[Collected data start]

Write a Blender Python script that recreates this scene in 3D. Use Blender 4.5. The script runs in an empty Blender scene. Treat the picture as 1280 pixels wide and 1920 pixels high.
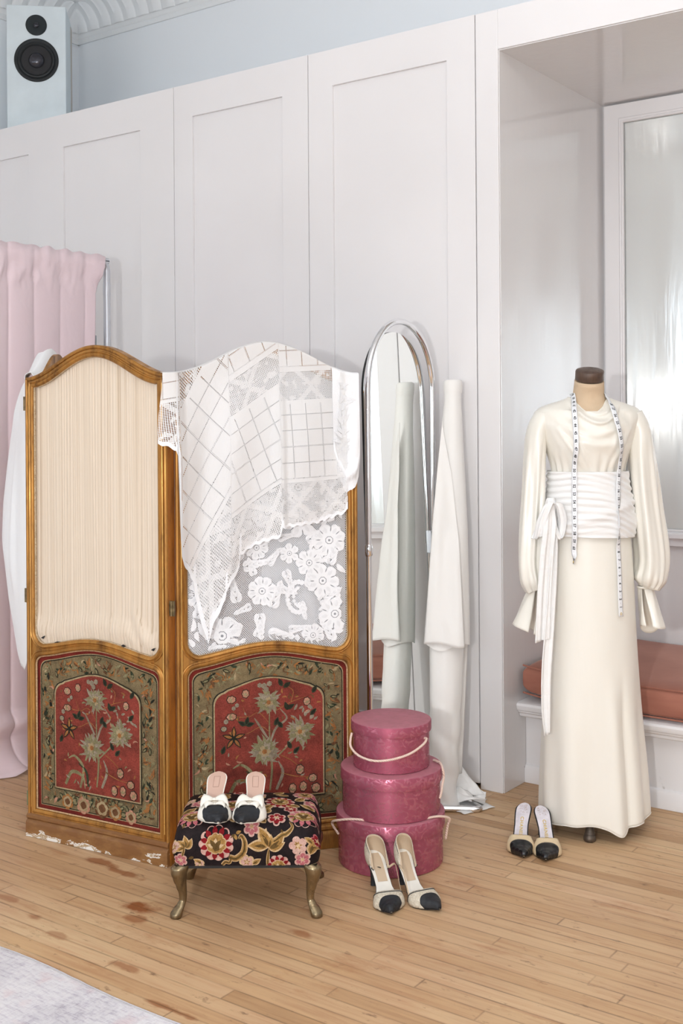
import bpy, bmesh, math, random
from mathutils import Vector, Matrix, noise
from mathutils.geometry import tessellate_polygon
# light levels (windows behind the photographer, one flash lamp, exposure)
POWER_WIN = (7, 14, 40)
POWER_FLASH = 33
POWER_BOUNCE = 84
EXPO = 0.70
PI = math.pi
random.seed(7)
SC = bpy.context.scene
COL = SC.collection
YAW = math.radians(35.77)

def cp(right, fwd, z=0.0):
    """floor-plan point given in metres to the right of / away from the place the photographer stood"""
    c, s = math.cos(YAW), math.sin(YAW)
    return Vector((right*c - fwd*s, right*s + fwd*c, z))

# ------------------------------------------------------------------ mesh builder
class MB:
    def __init__(s):
        s.v, s.f, s.m, s.uv = [], [], [], {}
    def add(s, verts, faces, mi=0, uvs=None):
        b = len(s.v)
        s.v += [tuple(p) for p in verts]
        for f in faces:
            s.f.append(tuple(i+b for i in f)); s.m.append(mi)
        if uvs:
            for i, u in enumerate(uvs): s.uv[b+i] = u
        return b
    def box(s, x0, x1, y0, y1, z0, z1, mi=0, M=None):
        vs = [Vector((x, y, z)) for z in (z0, z1) for y in (y0, y1) for x in (x0, x1)]
        if M: vs = [M @ v for v in vs]
        s.add(vs, [(0,2,3,1),(4,5,7,6),(0,1,5,4),(2,6,7,3),(0,4,6,2),(1,3,7,5)], mi)
    def grid(s, rows, mi=0, wrap=False, uvs=None):
        n = len(rows[0]); m = len(rows)
        vs = [p for r in rows for p in r]
        fs = []
        for j in range(m-1):
            for i in range(n if wrap else n-1):
                k = (i+1) % n
                fs.append((j*n+i, j*n+k, (j+1)*n+k, (j+1)*n+i))
        s.add(vs, fs, mi, [u for r in uvs for u in r] if uvs else None)
    def loft(s, rings, mi=0, cap0=True, cap1=True):
        n = len(rings[0]); b = len(s.v)
        s.grid(rings, mi, True)
        if cap0: s.f.append(tuple(b+i for i in range(n))[::-1]); s.m.append(mi)
        if cap1: s.f.append(tuple(b+(len(rings)-1)*n+i for i in range(n))); s.m.append(mi)
    def tube(s, pts, r, n=10, mi=0, closed=False, flat=None, up=None):
        pts = [Vector(p) for p in pts]; N = len(pts)
        rr = r if isinstance(r, (list, tuple)) else [r]*N
        tan = []
        for i in range(N):
            a = pts[(i-1) % N] if (closed or i > 0) else pts[i]
            c = pts[(i+1) % N] if (closed or i < N-1) else pts[i]
            t = (c-a); tan.append(t.normalized() if t.length > 1e-9 else Vector((0,0,1)))
        ref = Vector(up) if up else (Vector((0,0,1)) if abs(tan[0].z) < .9 else Vector((1,0,0)))
        nr = (ref - tan[0]*ref.dot(tan[0])).normalized()
        rings = []
        for i in range(N):
            nr = nr - tan[i]*nr.dot(tan[i])
            nr = nr.normalized() if nr.length > 1e-6 else Vector((1,0,0))
            bn = tan[i].cross(nr)
            fl = flat or 1.0
            rings.append([pts[i] + nr*(rr[i]*math.cos(2*PI*k/n)) + bn*(rr[i]*fl*math.sin(2*PI*k/n)) for k in range(n)])
        if closed:
            rings.append(rings[0]); s.grid(rings, mi, True)
        else:
            s.loft(rings, mi)
    def lathe(s, prof, n=48, mi=0, c=(0,0,0), cap0=True, cap1=True):
        rings = [[(c[0]+r*math.cos(2*PI*k/n), c[1]+r*math.sin(2*PI*k/n), c[2]+z) for k in range(n)] for r, z in prof]
        s.loft(rings, mi, cap0, cap1)
    def plate(s, loops, y0, y1, mi=0):
        """flat plate in the xz plane with holes, thickness y0..y1; loops = [outer, hole, ...] of (x,z)"""
        tri = tessellate_polygon([[Vector((x, z, 0)) for x, z in l] for l in loops])
        flat = [p for l in loops for p in l]
        s.add([(x, y0, z) for x, z in flat], [tuple(t) for t in tri], mi)
        s.add([(x, y1, z) for x, z in flat], [tuple(t)[::-1] for t in tri], mi)
        for l in loops:
            n = len(l)
            s.add([(x, y0, z) for x, z in l]+[(x, y1, z) for x, z in l],
                  [(i, (i+1) % n, n+(i+1) % n, n+i) for i in range(n)], mi)
    def sweep(s, loop, prof, y, mi=0, sign=1):
        """moulding swept round a closed xz outline. prof = (offset outwards, height towards -y)"""
        n = len(loop); L = [Vector((x, z)) for x, z in loop]
        area = sum(L[i].x*L[(i+1) % n].y-L[(i+1) % n].x*L[i].y for i in range(n))
        o = sign*(1 if area > 0 else -1)
        rows = []
        nrm = []
        for i in range(n):
            d0 = (L[i]-L[i-1]); d1 = (L[(i+1) % n]-L[i])
            d0 = d0.normalized() if d0.length > 1e-9 else d1.normalized()
            d1 = d1.normalized() if d1.length > 1e-9 else d0
            n0 = Vector((d0.y, -d0.x))*o; n1 = Vector((d1.y, -d1.x))*o
            m = (n0+n1); m = m.normalized() if m.length > 1e-6 else n0
            nrm.append(m / max(.5, m.dot(n0)))
        for off, h in prof:
            rows.append([(L[i].x+nrm[i].x*off, y-h, L[i].y+nrm[i].y*off) for i in range(n)])
        s.grid(rows, mi, True)
    def poly(s, pts, mi=0):
        s.add(pts, [tuple(range(len(pts)))], mi)
    def build(s, name, mats, parent=None, smooth=None, recalc=True, solid=None, bevel=None, subsurf=0, loc=None, rot=None, solid_off=0):
        me = bpy.data.meshes.new(name)
        me.from_pydata(s.v, [], s.f)
        if not isinstance(mats, (list, tuple)): mats = [mats]
        for m in mats: me.materials.append(m)
        for i, p in enumerate(me.polygons): p.material_index = s.m[i]
        if s.uv:
            ul = me.uv_layers.new(name='UVMap')
            for l in me.loops: ul.data[l.index].uv = s.uv.get(l.vertex_index, (0, 0))
        if recalc:
            bm = bmesh.new(); bm.from_mesh(me)
            bmesh.ops.remove_doubles(bm, verts=bm.verts, dist=1e-6)
            bmesh.ops.recalc_face_normals(bm, faces=bm.faces); bm.to_mesh(me); bm.free()
        if smooth is not None:
            me.shade_smooth()
            if smooth < 180: me.set_sharp_from_angle(angle=math.radians(smooth))
        o = bpy.data.objects.new(name, me); COL.objects.link(o)
        if parent: o.parent = parent
        if loc is not None: o.location = loc
        if rot is not None: o.rotation_euler = rot
        if bevel:
            b = o.modifiers.new('bevel', 'BEVEL'); b.width = bevel; b.segments = 2; b.limit_method = 'ANGLE'; b.angle_limit = math.radians(40)
        if solid:
            b = o.modifiers.new('thickness', 'SOLIDIFY'); b.thickness = solid; b.offset = solid_off
        if subsurf:
            b = o.modifiers.new('subdivision', 'SUBSURF'); b.levels = subsurf; b.render_levels = subsurf
        return o

def tag(o, label=None, cat=None, group=None, kind=None):
    if label: o['label'] = label
    if cat: o['category'] = cat
    if group: o['group'] = group
    if kind: o['kind'] = kind
    return o
def thing(name, label, cat, loc=(0,0,0), rz=0.0, group=None):
    o = bpy.data.objects.new(name, None); COL.objects.link(o)
    o.empty_display_size = .05
    o.location = loc; o.rotation_euler = (0, 0, rz)
    return tag(o, label, cat, group)

def lerp(a, b, t): return a+(b-a)*t
def sstep(a, b, x):
    t = min(1, max(0, (x-a)/(b-a))); return t*t*(3-2*t)
def interp(tab, x):
    if x <= tab[0][0]: return tab[0][1]
    for (x0, y0), (x1, y1) in zip(tab, tab[1:]):
        if x <= x1:
            t = (x-x0)/(x1-x0)
            return lerp(y0, y1, t)
    return tab[-1][1]
def sinterp(tab, x):
    if x <= tab[0][0]: return tab[0][1]
    for (x0, y0), (x1, y1) in zip(tab, tab[1:]):
        if x <= x1: return lerp(y0, y1, sstep(x0, x1, x))
    return tab[-1][1]
def minterp(tab, x, w=.03):
    span = (tab[-1][0]-tab[0][0])*w
    return sum(interp(tab, x+span*k) for k in (-2, -1, 0, 1, 2))/5
def nz(x, y=0., z=0.): return noise.noise(Vector((x, y, z)))
def crom(pts, n=8):
    """smooth curve through points"""
    P = [Vector(p) for p in pts]; P = [2*P[0]-P[1]]+P+[2*P[-1]-P[-2]]; out = []
    for i in range(1, len(P)-2):
        for k in range(n):
            t = k/n; a, b, c, d = P[i-1:i+3]
            out.append(.5*((2*b)+(c-a)*t+(2*a-5*b+4*c-d)*t*t+(3*b-a-3*c+d)*t**3))
    out.append(P[-2]); return out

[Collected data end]

Look at the listing and set down only the lines from its start through the line with "return Vector((right*c - fwd*s, right*s", word for word and without pictures.

Task answer:
Write a Blender Python script that recreates this scene in 3D. Use Blender 4.5. The script runs in an empty Blender scene. Treat the picture as 1280 pixels wide and 1920 pixels high.
import bpy, bmesh, math, random
from mathutils import Vector, Matrix, noise
from mathutils.geometry import tessellate_polygon
# light levels (windows behind the photographer, one flash lamp, exposure)
POWER_WIN = (7, 14, 40)
POWER_FLASH = 33
POWER_BOUNCE = 84
EXPO = 0.70
PI = math.pi
random.seed(7)
SC = bpy.context.scene
COL = SC.collection
YAW = math.radians(35.77)

def cp(right, fwd, z=0.0):
    """floor-plan point given in metres to the right of / away from the place the photographer stood"""
    c, s = math.cos(YAW), math.sin(YAW)
    return Vector((right*c - fwd*s, right*s + fwd*c, z))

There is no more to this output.